Besides being potentially useful in helping your child get his or her first job, internships are being looked at by universities in their admission selection reviews, which means that internships could help get your child into a good university too.

Be interesting

It is only natural that companies hire candidates who fit the group's capability and chemistry profile. It goes without saying that candidates have to stand out and look interesting.

Much of the AI used in hiring today is in the resume-screening part of the employment process. Basic factors such as having the resume be machine-readable, saved in a standard file format, and having work experience in chronological order is a good start.

Profiles that AI systems cannot read go immediately into the reject pile. Candidates should avoid complicated graphics and visual formats in resumes because many AI screening systems have difficulty with them.

Once the basics are done, candidates need to make sure they have used the correct buzzwords and descriptions in their resumes to pass the AI screeners.

Running the resume through websites like Jobscan can help to identify gaps of experience as well as descriptions that need to be improved.

Be indefatigable

In the future world of landing a job, it is important that candidates be indefatigable. As former British prime minister Winston Churchill said during World War II: "Never give in, never, never, never, never -- in nothing, great or small, large or petty".

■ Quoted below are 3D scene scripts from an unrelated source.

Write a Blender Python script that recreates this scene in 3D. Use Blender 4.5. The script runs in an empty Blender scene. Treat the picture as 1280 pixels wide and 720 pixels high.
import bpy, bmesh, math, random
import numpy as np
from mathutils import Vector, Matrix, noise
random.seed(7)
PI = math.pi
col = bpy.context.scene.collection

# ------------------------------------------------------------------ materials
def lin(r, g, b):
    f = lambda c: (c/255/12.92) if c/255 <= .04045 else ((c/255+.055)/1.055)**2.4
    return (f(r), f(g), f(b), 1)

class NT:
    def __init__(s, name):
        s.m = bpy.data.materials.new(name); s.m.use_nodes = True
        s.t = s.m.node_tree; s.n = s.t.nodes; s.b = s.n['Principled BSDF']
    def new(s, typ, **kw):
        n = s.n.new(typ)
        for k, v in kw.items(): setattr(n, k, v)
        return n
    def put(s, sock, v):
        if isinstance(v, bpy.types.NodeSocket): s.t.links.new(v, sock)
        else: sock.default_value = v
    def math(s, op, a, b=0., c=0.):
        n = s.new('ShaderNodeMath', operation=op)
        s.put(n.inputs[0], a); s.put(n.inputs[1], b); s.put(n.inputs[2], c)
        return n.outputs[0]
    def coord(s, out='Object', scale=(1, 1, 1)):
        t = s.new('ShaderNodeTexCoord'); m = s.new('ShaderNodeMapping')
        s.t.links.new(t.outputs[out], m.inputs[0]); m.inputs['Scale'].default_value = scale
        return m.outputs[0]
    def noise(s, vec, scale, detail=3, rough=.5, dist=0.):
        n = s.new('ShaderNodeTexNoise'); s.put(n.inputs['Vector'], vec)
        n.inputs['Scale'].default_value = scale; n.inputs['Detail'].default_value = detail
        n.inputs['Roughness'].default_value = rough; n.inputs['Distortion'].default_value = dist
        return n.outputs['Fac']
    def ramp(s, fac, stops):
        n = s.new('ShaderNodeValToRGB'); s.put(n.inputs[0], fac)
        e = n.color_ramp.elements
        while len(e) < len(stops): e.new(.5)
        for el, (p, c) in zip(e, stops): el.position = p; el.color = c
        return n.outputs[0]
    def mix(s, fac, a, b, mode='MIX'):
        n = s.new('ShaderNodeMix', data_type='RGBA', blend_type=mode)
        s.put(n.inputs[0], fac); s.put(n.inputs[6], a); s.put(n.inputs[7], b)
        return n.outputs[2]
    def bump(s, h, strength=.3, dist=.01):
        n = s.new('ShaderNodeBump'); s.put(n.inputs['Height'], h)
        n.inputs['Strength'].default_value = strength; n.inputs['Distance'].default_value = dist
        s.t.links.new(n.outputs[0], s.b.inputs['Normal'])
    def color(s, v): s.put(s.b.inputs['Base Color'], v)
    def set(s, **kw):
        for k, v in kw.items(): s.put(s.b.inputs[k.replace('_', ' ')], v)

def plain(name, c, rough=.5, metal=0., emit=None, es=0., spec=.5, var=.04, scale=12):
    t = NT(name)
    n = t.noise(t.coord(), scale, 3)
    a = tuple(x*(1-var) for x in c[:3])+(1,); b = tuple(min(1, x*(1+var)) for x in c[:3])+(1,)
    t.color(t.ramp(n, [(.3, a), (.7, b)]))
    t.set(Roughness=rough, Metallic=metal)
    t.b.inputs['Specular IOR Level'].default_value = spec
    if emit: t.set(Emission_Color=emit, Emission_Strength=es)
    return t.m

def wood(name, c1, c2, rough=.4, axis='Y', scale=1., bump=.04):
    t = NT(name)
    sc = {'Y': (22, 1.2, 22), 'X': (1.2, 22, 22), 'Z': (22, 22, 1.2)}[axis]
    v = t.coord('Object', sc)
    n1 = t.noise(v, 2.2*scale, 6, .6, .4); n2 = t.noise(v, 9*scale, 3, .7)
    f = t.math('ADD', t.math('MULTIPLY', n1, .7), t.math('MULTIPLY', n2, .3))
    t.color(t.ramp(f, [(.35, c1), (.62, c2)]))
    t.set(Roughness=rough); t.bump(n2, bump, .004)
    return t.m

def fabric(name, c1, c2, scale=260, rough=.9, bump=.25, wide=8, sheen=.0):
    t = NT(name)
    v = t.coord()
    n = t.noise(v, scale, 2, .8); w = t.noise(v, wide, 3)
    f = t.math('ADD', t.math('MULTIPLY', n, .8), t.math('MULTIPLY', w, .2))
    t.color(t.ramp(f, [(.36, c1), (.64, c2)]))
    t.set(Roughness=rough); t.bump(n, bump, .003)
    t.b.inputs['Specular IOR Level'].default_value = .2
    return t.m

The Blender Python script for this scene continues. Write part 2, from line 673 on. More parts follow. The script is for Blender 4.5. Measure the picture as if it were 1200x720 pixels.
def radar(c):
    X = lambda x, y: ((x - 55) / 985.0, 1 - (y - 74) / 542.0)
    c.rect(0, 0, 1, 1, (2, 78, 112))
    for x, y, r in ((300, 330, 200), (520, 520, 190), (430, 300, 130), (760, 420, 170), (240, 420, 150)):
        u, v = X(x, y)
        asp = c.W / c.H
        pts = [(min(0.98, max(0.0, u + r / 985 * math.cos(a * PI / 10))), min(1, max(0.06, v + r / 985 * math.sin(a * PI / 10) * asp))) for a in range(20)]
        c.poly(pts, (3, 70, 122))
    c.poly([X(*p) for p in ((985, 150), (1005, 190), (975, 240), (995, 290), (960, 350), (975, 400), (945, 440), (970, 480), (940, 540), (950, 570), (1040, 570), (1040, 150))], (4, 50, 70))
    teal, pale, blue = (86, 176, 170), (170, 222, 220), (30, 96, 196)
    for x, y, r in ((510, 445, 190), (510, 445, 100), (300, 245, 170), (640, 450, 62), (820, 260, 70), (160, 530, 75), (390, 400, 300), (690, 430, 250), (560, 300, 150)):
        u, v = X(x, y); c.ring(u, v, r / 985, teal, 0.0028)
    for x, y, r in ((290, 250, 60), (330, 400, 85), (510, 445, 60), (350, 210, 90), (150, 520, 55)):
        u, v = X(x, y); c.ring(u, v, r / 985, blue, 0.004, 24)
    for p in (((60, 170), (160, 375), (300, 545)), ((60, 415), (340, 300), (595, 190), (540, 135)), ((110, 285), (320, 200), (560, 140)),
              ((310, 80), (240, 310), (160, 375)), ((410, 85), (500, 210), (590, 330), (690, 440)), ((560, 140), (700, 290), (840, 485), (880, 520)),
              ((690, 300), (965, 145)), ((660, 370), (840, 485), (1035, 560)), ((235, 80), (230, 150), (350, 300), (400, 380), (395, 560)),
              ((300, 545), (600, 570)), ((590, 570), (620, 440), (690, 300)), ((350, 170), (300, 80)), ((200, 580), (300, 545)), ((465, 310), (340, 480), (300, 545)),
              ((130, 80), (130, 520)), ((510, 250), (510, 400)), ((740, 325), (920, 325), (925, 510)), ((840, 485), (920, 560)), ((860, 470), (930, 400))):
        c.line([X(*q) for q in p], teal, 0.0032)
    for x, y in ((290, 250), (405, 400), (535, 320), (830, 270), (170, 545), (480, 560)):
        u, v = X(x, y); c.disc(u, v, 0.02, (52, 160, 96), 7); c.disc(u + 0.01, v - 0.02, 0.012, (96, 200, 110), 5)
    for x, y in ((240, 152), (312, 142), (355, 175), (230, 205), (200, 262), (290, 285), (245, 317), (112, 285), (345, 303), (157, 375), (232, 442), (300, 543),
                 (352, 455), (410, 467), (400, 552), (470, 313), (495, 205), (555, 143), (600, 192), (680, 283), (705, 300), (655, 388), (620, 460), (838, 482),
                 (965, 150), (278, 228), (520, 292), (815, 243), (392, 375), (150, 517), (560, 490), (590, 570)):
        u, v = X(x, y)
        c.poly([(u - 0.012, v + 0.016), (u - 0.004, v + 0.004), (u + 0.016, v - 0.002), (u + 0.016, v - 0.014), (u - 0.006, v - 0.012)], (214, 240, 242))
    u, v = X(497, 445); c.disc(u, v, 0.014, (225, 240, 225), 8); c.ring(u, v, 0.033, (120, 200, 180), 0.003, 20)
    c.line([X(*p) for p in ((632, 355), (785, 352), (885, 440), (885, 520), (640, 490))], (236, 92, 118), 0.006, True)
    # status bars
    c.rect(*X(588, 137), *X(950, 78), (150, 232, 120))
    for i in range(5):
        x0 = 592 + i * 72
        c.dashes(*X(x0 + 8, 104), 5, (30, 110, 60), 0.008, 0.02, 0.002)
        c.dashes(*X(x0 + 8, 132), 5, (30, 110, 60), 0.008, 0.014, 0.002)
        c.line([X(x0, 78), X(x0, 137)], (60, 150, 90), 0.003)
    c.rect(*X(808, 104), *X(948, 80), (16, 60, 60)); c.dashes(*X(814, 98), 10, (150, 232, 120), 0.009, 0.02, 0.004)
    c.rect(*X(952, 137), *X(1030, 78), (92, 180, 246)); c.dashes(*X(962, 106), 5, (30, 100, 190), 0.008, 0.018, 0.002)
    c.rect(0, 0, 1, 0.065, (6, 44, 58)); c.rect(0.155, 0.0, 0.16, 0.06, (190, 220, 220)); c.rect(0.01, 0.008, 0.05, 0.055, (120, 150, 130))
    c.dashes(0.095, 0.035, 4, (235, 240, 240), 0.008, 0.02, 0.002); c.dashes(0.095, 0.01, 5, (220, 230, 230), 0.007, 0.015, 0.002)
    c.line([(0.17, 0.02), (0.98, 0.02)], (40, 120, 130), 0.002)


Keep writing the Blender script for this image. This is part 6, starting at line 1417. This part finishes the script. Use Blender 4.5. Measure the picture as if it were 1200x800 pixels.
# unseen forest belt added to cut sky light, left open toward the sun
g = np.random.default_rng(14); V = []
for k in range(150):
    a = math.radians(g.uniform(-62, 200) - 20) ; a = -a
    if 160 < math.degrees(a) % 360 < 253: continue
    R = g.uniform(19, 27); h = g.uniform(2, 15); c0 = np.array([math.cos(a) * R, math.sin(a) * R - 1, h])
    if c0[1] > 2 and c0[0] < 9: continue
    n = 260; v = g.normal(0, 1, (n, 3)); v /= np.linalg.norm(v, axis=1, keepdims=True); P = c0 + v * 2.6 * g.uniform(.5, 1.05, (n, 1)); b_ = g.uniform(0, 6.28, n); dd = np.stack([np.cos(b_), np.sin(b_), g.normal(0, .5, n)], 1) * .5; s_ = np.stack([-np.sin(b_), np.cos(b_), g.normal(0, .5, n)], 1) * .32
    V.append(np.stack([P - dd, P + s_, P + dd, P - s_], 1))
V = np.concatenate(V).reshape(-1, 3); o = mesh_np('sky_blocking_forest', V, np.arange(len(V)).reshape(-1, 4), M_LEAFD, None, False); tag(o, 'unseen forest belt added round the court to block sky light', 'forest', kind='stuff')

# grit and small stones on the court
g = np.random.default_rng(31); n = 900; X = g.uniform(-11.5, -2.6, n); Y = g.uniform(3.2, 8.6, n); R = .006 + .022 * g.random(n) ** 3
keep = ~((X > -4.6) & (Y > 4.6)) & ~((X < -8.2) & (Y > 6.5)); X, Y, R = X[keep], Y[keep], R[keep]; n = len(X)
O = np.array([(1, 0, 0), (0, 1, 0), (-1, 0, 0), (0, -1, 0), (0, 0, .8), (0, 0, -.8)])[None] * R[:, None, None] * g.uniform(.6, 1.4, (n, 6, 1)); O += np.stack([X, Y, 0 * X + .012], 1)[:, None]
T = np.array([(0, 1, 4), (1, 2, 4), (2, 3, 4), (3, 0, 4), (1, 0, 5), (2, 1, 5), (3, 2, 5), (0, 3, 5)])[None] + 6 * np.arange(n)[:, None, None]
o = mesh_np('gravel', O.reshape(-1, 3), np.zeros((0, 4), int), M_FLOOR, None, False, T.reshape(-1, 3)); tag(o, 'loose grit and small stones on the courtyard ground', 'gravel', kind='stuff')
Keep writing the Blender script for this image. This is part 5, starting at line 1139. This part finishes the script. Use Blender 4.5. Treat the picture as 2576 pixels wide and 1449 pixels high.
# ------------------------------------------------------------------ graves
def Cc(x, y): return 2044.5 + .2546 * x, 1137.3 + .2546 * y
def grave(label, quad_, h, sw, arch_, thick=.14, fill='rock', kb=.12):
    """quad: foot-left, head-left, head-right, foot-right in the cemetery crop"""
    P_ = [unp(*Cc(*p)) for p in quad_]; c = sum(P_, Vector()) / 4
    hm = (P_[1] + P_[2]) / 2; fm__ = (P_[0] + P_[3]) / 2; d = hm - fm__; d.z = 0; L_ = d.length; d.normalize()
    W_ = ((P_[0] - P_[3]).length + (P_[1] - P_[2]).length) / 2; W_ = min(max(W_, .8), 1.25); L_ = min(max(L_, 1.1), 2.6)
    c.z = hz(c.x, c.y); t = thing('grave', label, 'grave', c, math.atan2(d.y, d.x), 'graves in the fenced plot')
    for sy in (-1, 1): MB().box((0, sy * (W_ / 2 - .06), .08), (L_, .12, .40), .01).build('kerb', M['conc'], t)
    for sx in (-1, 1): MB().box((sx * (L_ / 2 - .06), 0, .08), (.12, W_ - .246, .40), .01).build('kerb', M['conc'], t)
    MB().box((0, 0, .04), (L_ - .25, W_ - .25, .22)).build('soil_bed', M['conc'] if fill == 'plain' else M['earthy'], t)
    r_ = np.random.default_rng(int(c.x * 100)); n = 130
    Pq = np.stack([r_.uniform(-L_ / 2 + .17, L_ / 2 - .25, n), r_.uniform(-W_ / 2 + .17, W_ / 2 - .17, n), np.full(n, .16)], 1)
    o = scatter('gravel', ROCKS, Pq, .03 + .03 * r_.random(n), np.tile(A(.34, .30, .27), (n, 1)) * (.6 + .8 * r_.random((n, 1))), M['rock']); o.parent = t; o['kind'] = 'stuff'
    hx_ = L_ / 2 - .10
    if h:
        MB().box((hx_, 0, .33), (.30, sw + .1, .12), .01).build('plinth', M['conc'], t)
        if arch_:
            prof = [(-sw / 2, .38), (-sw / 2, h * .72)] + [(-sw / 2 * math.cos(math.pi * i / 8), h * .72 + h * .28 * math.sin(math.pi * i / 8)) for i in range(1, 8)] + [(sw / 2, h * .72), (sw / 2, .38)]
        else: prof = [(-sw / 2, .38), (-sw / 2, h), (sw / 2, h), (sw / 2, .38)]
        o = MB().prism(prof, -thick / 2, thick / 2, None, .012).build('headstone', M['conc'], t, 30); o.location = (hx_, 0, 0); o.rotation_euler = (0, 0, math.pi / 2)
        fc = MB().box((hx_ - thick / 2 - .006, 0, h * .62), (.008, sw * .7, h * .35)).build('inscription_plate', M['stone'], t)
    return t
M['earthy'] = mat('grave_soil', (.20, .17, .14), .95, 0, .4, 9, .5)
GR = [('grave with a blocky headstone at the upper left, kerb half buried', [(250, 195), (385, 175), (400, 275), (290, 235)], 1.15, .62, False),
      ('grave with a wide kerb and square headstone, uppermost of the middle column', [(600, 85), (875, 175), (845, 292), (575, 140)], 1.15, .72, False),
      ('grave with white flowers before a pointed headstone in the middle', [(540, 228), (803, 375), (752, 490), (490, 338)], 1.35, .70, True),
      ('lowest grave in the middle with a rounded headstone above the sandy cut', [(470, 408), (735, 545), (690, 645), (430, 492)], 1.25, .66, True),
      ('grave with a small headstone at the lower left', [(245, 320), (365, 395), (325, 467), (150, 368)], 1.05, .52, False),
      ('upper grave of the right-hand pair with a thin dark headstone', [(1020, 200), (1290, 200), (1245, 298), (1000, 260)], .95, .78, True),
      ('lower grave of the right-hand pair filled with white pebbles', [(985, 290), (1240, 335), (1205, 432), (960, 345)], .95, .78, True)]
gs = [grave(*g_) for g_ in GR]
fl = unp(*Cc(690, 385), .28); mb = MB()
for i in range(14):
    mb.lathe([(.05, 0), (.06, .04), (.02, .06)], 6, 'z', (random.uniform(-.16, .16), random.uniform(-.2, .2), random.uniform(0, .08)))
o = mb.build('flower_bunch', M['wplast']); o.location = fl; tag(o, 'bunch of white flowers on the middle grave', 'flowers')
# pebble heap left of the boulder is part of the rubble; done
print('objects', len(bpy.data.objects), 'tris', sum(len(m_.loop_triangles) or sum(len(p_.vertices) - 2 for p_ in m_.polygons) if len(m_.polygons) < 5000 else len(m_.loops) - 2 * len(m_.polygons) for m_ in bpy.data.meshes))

His advice is especially relevant in seeking a job in the new world order of AI hiring, where whether a candidate advances to the next round can boil down to something as simple as having the right file format for the resume.

Candidates cannot take rejections or a lack of response personally. The key is to reflect and learn what can be improved on and implement the learning in future applications.

To enhance one's chances of making it through the hiring process, the age-old advice of network, network, network continues to apply, even when AI does the hiring.

Asking friends, mentors and seniors for recommendations or leads can help get candidates into the right circles, where hiring managers are looking for talent.

Such leads could even unearth jobs that may not have been posted yet, resulting in a smaller competitive pool.

Attending job and career fairs allows candidates to practise their interview and presentation skills before they are invited to an important final interview.

Developing a professional social media presence online with platforms like LinkedIn also helps candidates to build their network in a specific sector of interest, while keeping up-to-date on industry trends.

HR managers often talk about the "interview before the interview", where they look at a candidate's professional social media footprint before they call the person up for an interview or even make a job offer.

Candidates should have online profiles that are consistent with their resumes and be mindful about what they post. A woke rant laced with choice vulgarities could still be searchable years later and turn off HR managers or bots who are screening candidates for jobs.

Brave new world

The world of hiring is rapidly evolving, with AI increasingly screening candidates well before they meet a human hiring manager.

Both my sons completed multiple internships before they entered university.

The internships were critical in helping them understand what they wanted to do in the future in a low-stakes way.

One son even did an internship as a bak chor mee stall assistant because he loves eating the noodles and wanted to better understand how a hawker stall works.

To land the internships, both sons had to put themselves out there, keep pitching themselves to employers and refine the reasons why they should be picked, while dealing with numerous rejections along the way.

Each internship has given them unique insights into what they want to do professionally after they graduate.

The best thing we parents can do to prepare our kids for an AI-hiring future is to support them in their job search journey, and encourage them to keep at it until they find something that they are both passionate about and good at.